This article in the most recent issue of the Economist seems to agree with the point I’ve been making for a while now, that stocks are fairly valued. The author starts by saying that the 1990’s tech bubble was, indeed, a bubble. I couldn’t agree more. Valuations went far beyond anything reasonable. The below graph shows how expected return (earnings / price) dropped to 3% in 2000 (2% if you use inverse of CAPE). This was when treasury yields were between 6% and 7%.
But the author then implies that a new bubble may appear now, forced by low bond yields:
A few more years of zero interest rates and negative bond yields, which force investors to seek higher returns from riskier assets like equities, and who knows what might happen.
It seems strange to talk about low bond yields and higher stock prices without actually modelling out the past to see if stocks are reasonably priced. The graph above does this by showing that, far from heading into a bubble, stocks are simply following bond yields, and remain attractively valued. As bond yields increased in the 1970’s, earnings yield followed (meaning lower valuations). The reverse has happened since, as monetary policy has become ever tighter since the early 1980’s.

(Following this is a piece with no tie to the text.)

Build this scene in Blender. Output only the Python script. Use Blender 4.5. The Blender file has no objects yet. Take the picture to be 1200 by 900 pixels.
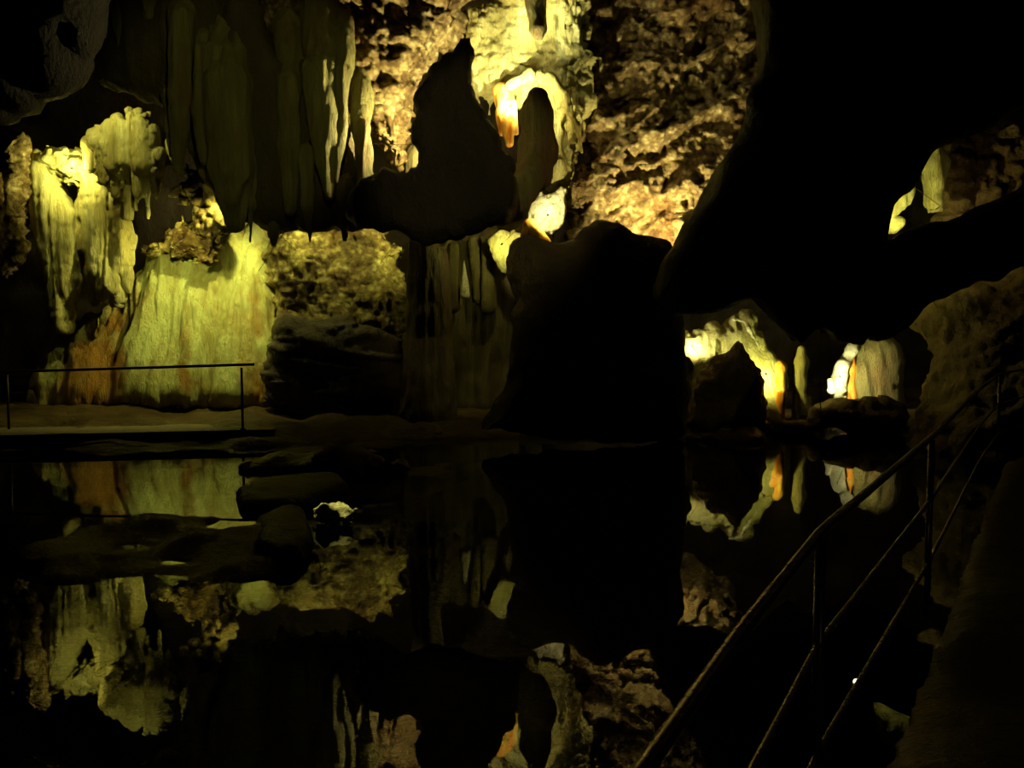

Compared to 10-year treasuries, stocks are actually as cheap as they were in the 1970’s. There’s not a lot of room for bond yields to drop, but neither does overheating demand look likely to drive rates higher. Either aggregate demand will remain weak, rates low and stocks volatile (but clinging to higher valuations, lower yields). Or aggregate demand will pick up, forcing rates higher and stocks somewhat downwards.
But hot aggregate demand will still likely mean a strong stock market for the time being. Returns won’t be spectacular, but the crash everyone seems so antsy to predict doesn’t look like it will happen anytime soon.